* **What you should do**:
Using the listing below, give the number of lines where "objects" appears, and nothing else.

[START OF Records shown]

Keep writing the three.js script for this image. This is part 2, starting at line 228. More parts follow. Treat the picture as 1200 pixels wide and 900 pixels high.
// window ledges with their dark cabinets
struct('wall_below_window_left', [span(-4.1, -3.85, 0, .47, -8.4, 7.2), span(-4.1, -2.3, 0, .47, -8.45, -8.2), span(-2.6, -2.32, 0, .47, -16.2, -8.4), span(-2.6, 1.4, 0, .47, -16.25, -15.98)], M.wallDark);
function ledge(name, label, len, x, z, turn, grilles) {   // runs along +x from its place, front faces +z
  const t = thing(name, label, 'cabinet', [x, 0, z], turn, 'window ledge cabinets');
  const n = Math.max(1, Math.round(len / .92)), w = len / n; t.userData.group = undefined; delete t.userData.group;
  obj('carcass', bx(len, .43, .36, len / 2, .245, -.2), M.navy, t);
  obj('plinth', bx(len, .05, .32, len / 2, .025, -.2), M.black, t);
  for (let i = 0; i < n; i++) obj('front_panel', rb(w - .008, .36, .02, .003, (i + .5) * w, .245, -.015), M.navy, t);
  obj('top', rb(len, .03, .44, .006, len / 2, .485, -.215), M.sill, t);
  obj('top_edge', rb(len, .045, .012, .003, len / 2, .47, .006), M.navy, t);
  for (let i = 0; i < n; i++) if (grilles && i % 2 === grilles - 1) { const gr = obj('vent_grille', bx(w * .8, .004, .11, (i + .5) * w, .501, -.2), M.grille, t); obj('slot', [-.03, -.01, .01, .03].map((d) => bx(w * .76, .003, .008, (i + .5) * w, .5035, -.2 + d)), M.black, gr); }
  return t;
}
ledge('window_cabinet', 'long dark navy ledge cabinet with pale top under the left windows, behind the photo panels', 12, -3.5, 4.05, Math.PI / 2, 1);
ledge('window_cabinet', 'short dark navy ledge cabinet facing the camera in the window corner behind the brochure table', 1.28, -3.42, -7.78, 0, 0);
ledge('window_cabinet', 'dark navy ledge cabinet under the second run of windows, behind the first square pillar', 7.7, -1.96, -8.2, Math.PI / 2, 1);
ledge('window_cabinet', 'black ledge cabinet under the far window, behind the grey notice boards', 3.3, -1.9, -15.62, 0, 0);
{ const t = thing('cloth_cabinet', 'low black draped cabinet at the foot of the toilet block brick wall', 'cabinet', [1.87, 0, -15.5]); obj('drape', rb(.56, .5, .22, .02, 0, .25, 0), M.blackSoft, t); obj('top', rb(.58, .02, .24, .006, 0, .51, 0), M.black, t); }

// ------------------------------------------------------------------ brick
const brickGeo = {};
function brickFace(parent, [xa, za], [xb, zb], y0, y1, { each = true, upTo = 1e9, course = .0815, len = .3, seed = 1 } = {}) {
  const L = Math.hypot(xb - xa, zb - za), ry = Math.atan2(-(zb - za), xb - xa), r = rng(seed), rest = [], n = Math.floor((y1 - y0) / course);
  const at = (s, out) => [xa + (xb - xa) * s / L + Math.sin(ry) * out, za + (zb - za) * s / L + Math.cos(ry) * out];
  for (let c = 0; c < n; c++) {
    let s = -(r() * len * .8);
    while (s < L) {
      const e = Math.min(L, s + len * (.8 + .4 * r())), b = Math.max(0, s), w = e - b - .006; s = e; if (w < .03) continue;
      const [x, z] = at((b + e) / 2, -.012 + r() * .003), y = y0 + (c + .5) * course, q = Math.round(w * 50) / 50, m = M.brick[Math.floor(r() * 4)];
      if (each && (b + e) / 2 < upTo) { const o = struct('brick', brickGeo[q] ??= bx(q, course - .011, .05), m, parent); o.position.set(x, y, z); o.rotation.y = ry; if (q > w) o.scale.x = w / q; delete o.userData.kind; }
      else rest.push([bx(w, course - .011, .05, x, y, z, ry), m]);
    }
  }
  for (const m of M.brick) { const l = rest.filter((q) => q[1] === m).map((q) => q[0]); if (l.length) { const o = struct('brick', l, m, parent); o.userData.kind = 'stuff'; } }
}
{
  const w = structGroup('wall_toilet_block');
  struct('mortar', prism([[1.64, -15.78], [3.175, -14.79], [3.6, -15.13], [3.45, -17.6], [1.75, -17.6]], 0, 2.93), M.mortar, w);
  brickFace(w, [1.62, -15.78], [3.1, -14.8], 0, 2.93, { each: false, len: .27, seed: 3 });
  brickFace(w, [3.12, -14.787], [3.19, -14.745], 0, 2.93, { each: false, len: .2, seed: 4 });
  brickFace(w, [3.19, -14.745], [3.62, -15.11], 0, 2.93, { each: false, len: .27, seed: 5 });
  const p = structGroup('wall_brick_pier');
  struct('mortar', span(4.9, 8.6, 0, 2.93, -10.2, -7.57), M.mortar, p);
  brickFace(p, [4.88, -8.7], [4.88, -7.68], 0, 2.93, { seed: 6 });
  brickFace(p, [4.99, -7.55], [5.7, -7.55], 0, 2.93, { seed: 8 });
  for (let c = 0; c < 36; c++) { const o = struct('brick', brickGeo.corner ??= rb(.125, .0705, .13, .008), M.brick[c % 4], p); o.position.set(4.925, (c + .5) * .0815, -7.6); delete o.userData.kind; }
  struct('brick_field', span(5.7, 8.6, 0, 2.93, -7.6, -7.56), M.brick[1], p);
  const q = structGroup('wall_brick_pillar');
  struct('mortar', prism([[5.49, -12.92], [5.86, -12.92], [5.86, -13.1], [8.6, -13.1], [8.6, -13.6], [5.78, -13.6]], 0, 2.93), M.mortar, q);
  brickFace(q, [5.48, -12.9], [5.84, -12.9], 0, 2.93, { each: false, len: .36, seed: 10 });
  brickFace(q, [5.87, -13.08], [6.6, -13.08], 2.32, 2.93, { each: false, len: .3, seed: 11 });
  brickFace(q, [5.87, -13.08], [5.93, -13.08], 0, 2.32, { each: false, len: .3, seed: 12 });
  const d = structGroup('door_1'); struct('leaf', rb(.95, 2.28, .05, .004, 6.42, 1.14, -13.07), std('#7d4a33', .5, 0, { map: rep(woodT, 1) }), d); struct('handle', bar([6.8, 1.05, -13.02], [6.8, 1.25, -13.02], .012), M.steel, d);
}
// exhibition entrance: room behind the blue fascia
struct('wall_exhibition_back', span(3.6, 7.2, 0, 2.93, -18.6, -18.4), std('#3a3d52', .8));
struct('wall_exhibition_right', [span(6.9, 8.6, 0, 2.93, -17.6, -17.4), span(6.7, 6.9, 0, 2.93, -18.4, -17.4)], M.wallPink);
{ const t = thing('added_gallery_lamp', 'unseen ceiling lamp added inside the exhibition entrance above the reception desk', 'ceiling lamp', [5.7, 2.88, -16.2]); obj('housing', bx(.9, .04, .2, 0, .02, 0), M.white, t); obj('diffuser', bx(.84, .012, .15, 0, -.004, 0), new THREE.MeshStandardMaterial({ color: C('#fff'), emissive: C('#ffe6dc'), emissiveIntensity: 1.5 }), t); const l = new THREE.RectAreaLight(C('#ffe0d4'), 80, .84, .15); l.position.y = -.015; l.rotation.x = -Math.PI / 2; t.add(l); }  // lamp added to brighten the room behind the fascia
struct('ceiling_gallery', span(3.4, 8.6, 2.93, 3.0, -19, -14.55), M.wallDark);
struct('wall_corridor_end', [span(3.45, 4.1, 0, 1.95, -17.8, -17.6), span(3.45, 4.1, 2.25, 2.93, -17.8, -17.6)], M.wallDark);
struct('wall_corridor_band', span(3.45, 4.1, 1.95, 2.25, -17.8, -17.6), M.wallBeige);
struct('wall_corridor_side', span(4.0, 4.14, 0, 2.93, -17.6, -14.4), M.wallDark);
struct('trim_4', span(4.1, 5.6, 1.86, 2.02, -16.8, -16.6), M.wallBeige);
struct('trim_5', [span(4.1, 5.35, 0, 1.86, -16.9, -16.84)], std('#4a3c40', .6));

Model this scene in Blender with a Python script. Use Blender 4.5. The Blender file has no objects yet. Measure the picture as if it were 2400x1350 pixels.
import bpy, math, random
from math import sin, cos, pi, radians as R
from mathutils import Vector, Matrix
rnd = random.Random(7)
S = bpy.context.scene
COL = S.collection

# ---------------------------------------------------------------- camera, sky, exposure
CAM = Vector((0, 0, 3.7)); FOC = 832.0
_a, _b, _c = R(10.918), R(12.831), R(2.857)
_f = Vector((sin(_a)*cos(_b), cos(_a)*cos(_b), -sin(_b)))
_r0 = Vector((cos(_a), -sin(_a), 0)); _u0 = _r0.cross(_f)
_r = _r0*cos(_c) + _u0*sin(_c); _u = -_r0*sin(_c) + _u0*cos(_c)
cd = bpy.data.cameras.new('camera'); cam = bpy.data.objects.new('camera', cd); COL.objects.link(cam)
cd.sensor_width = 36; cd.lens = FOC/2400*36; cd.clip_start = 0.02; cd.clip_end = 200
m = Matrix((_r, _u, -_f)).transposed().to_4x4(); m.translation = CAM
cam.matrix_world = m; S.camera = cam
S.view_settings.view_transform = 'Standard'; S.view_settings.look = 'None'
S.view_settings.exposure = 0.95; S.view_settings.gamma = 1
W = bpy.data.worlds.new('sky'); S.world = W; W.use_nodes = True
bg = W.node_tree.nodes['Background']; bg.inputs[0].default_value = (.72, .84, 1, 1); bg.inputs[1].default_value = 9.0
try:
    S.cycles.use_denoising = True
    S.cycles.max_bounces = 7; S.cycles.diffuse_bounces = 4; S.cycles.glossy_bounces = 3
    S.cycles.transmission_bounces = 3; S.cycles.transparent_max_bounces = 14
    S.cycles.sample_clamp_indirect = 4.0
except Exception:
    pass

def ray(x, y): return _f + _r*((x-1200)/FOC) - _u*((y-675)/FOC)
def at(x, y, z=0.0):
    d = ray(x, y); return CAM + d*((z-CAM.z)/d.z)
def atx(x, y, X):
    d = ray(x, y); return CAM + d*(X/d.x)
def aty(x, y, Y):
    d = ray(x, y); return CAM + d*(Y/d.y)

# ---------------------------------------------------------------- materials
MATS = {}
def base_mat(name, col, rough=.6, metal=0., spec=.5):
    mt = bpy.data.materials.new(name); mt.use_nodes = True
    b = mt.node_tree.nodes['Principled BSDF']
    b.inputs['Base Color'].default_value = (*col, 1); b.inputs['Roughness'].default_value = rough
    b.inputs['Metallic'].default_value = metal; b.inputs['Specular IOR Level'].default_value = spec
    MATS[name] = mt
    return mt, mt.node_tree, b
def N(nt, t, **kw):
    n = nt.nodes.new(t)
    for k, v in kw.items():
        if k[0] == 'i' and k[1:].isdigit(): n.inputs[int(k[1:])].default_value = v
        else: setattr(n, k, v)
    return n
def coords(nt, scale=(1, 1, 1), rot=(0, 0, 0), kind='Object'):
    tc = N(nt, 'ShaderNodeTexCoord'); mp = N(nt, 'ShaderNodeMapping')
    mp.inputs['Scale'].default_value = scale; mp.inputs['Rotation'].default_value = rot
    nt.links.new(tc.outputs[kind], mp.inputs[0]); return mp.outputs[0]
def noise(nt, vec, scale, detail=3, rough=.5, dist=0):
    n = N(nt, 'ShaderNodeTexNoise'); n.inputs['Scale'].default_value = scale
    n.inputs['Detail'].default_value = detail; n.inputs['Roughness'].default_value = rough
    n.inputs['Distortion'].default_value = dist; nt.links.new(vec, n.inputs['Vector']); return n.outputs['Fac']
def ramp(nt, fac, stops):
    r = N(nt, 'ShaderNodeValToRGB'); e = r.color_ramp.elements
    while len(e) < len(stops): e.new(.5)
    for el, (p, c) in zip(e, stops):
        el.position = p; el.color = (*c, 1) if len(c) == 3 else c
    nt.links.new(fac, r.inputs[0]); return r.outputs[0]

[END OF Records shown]

* **Solution below**:
2